#### Prompt:
Transcribe every line of the listing below without any deviation.

#### Recorded data:

----------

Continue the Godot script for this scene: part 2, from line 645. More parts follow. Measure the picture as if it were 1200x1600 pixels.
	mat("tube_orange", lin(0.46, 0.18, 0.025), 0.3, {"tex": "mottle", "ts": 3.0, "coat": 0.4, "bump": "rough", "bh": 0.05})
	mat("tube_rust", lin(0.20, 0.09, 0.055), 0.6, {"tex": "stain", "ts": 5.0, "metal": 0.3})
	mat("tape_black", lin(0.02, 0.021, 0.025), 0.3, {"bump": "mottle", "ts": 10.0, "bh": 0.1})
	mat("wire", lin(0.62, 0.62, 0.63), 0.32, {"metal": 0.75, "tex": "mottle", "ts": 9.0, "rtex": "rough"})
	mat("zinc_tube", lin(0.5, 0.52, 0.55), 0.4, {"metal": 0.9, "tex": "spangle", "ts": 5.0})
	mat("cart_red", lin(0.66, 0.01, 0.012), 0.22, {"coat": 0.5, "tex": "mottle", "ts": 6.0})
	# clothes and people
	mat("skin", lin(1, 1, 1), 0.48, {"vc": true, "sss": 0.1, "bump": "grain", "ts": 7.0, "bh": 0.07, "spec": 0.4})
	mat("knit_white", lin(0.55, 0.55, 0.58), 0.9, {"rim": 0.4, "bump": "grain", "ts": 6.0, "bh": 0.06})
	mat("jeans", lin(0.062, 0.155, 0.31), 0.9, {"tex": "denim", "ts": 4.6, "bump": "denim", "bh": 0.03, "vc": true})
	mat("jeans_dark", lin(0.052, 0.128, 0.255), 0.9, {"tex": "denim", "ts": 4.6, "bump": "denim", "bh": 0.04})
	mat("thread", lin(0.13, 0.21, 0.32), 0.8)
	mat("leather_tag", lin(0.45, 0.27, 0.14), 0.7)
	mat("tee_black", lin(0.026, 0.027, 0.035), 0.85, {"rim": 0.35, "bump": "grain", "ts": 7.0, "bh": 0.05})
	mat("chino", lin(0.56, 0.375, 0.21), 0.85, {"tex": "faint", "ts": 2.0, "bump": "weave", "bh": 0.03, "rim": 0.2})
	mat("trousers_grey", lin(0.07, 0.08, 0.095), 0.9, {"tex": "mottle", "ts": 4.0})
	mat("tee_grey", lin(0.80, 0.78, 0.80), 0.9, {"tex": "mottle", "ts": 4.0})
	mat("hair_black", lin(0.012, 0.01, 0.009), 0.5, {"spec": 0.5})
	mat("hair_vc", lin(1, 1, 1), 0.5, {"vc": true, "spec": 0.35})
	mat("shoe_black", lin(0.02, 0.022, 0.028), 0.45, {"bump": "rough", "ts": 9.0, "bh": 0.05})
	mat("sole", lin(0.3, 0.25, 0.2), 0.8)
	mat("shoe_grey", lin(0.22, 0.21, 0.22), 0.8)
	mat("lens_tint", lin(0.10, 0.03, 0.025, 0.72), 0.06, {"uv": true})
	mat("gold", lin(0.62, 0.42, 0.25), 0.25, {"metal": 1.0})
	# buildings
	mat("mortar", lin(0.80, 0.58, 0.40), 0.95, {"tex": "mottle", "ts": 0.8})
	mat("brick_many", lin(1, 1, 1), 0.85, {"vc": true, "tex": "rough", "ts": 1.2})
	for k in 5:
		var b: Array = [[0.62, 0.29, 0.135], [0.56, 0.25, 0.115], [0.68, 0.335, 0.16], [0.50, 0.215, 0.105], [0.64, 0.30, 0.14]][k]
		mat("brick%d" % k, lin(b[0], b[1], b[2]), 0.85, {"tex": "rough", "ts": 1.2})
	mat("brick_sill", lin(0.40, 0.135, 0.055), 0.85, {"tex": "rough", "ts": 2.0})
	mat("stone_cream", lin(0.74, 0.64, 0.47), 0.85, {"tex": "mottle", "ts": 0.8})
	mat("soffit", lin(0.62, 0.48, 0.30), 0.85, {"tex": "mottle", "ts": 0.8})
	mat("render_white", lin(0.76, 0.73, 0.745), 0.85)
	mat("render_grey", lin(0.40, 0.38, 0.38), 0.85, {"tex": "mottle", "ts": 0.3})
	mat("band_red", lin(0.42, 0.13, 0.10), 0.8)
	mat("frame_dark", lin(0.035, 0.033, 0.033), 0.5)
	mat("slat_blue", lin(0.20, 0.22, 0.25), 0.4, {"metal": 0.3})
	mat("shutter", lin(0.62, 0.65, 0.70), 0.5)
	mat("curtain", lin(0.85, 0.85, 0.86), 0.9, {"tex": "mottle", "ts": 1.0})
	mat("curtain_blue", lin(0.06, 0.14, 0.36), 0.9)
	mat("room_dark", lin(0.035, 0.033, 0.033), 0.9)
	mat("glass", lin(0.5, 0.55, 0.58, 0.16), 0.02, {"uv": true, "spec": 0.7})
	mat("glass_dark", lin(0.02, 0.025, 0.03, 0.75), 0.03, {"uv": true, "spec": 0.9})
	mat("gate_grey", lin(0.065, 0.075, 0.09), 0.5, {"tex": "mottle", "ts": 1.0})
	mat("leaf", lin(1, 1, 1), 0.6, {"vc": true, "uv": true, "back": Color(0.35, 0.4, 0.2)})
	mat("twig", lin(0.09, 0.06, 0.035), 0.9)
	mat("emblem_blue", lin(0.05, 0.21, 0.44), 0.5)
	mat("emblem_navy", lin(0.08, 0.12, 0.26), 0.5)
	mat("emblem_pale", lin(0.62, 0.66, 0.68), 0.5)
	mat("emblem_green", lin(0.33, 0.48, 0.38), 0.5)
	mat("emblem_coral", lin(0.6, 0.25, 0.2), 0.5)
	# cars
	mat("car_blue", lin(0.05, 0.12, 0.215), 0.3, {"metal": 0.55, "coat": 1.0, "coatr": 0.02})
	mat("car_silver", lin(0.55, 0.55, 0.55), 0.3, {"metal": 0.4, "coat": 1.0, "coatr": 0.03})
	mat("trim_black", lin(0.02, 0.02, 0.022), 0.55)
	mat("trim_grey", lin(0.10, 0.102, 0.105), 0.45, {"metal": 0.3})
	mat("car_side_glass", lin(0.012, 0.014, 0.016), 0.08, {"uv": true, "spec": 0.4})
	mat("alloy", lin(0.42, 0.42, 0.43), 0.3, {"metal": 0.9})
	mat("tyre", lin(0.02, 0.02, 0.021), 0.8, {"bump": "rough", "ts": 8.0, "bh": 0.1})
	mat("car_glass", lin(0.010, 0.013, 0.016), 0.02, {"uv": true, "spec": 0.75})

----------

#### Response for this exercise:
Continue the Godot script for this scene: part 2, from line 645. More parts follow. Measure the picture as if it were 1200x1600 pixels.
	mat("tube_orange", lin(0.46, 0.18, 0.025), 0.3, {"tex": "mottle", "ts": 3.0, "coat": 0.4, "bump": "rough", "bh": 0.05})
	mat("tube_rust", lin(0.20, 0.09, 0.055), 0.6, {"tex": "stain", "ts": 5.0, "metal": 0.3})
	mat("tape_black", lin(0.02, 0.021, 0.025), 0.3, {"bump": "mottle", "ts": 10.0, "bh": 0.1})
	mat("wire", lin(0.62, 0.62, 0.63), 0.32, {"metal": 0.75, "tex": "mottle", "ts": 9.0, "rtex": "rough"})
	mat("zinc_tube", lin(0.5, 0.52, 0.55), 0.4, {"metal": 0.9, "tex": "spangle", "ts": 5.0})
	mat("cart_red", lin(0.66, 0.01, 0.012), 0.22, {"coat": 0.5, "tex": "mottle", "ts": 6.0})
	# clothes and people
	mat("skin", lin(1, 1, 1), 0.48, {"vc": true, "sss": 0.1, "bump": "grain", "ts": 7.0, "bh": 0.07, "spec": 0.4})
	mat("knit_white", lin(0.55, 0.55, 0.58), 0.9, {"rim": 0.4, "bump": "grain", "ts": 6.0, "bh": 0.06})
	mat("jeans", lin(0.062, 0.155, 0.31), 0.9, {"tex": "denim", "ts": 4.6, "bump": "denim", "bh": 0.03, "vc": true})
	mat("jeans_dark", lin(0.052, 0.128, 0.255), 0.9, {"tex": "denim", "ts": 4.6, "bump": "denim", "bh": 0.04})
	mat("thread", lin(0.13, 0.21, 0.32), 0.8)
	mat("leather_tag", lin(0.45, 0.27, 0.14), 0.7)
	mat("tee_black", lin(0.026, 0.027, 0.035), 0.85, {"rim": 0.35, "bump": "grain", "ts": 7.0, "bh": 0.05})
	mat("chino", lin(0.56, 0.375, 0.21), 0.85, {"tex": "faint", "ts": 2.0, "bump": "weave", "bh": 0.03, "rim": 0.2})
	mat("trousers_grey", lin(0.07, 0.08, 0.095), 0.9, {"tex": "mottle", "ts": 4.0})
	mat("tee_grey", lin(0.80, 0.78, 0.80), 0.9, {"tex": "mottle", "ts": 4.0})
	mat("hair_black", lin(0.012, 0.01, 0.009), 0.5, {"spec": 0.5})
	mat("hair_vc", lin(1, 1, 1), 0.5, {"vc": true, "spec": 0.35})
	mat("shoe_black", lin(0.02, 0.022, 0.028), 0.45, {"bump": "rough", "ts": 9.0, "bh": 0.05})
	mat("sole", lin(0.3, 0.25, 0.2), 0.8)
	mat("shoe_grey", lin(0.22, 0.21, 0.22), 0.8)
	mat("lens_tint", lin(0.10, 0.03, 0.025, 0.72), 0.06, {"uv": true})
	mat("gold", lin(0.62, 0.42, 0.25), 0.25, {"metal": 1.0})
	# buildings
	mat("mortar", lin(0.80, 0.58, 0.40), 0.95, {"tex": "mottle", "ts": 0.8})
	mat("brick_many", lin(1, 1, 1), 0.85, {"vc": true, "tex": "rough", "ts": 1.2})
	for k in 5:
		var b: Array = [[0.62, 0.29, 0.135], [0.56, 0.25, 0.115], [0.68, 0.335, 0.16], [0.50, 0.215, 0.105], [0.64, 0.30, 0.14]][k]
		mat("brick%d" % k, lin(b[0], b[1], b[2]), 0.85, {"tex": "rough", "ts": 1.2})
	mat("brick_sill", lin(0.40, 0.135, 0.055), 0.85, {"tex": "rough", "ts": 2.0})
	mat("stone_cream", lin(0.74, 0.64, 0.47), 0.85, {"tex": "mottle", "ts": 0.8})
	mat("soffit", lin(0.62, 0.48, 0.30), 0.85, {"tex": "mottle", "ts": 0.8})
	mat("render_white", lin(0.76, 0.73, 0.745), 0.85)
	mat("render_grey", lin(0.40, 0.38, 0.38), 0.85, {"tex": "mottle", "ts": 0.3})
	mat("band_red", lin(0.42, 0.13, 0.10), 0.8)
	mat("frame_dark", lin(0.035, 0.033, 0.033), 0.5)
	mat("slat_blue", lin(0.20, 0.22, 0.25), 0.4, {"metal": 0.3})
	mat("shutter", lin(0.62, 0.65, 0.70), 0.5)
	mat("curtain", lin(0.85, 0.85, 0.86), 0.9, {"tex": "mottle", "ts": 1.0})
	mat("curtain_blue", lin(0.06, 0.14, 0.36), 0.9)
	mat("room_dark", lin(0.035, 0.033, 0.033), 0.9)
	mat("glass", lin(0.5, 0.55, 0.58, 0.16), 0.02, {"uv": true, "spec": 0.7})
	mat("glass_dark", lin(0.02, 0.025, 0.03, 0.75), 0.03, {"uv": true, "spec": 0.9})
	mat("gate_grey", lin(0.065, 0.075, 0.09), 0.5, {"tex": "mottle", "ts": 1.0})
	mat("leaf", lin(1, 1, 1), 0.6, {"vc": true, "uv": true, "back": Color(0.35, 0.4, 0.2)})
	mat("twig", lin(0.09, 0.06, 0.035), 0.9)
	mat("emblem_blue", lin(0.05, 0.21, 0.44), 0.5)
	mat("emblem_navy", lin(0.08, 0.12, 0.26), 0.5)
	mat("emblem_pale", lin(0.62, 0.66, 0.68), 0.5)
	mat("emblem_green", lin(0.33, 0.48, 0.38), 0.5)
	mat("emblem_coral", lin(0.6, 0.25, 0.2), 0.5)
	# cars
	mat("car_blue", lin(0.05, 0.12, 0.215), 0.3, {"metal": 0.55, "coat": 1.0, "coatr": 0.02})
	mat("car_silver", lin(0.55, 0.55, 0.55), 0.3, {"metal": 0.4, "coat": 1.0, "coatr": 0.03})
	mat("trim_black", lin(0.02, 0.02, 0.022), 0.55)
	mat("trim_grey", lin(0.10, 0.102, 0.105), 0.45, {"metal": 0.3})
	mat("car_side_glass", lin(0.012, 0.014, 0.016), 0.08, {"uv": true, "spec": 0.4})
	mat("alloy", lin(0.42, 0.42, 0.43), 0.3, {"metal": 0.9})
	mat("tyre", lin(0.02, 0.02, 0.021), 0.8, {"bump": "rough", "ts": 8.0, "bh": 0.1})
	mat("car_glass", lin(0.010, 0.013, 0.016), 0.02, {"uv": true, "spec": 0.75})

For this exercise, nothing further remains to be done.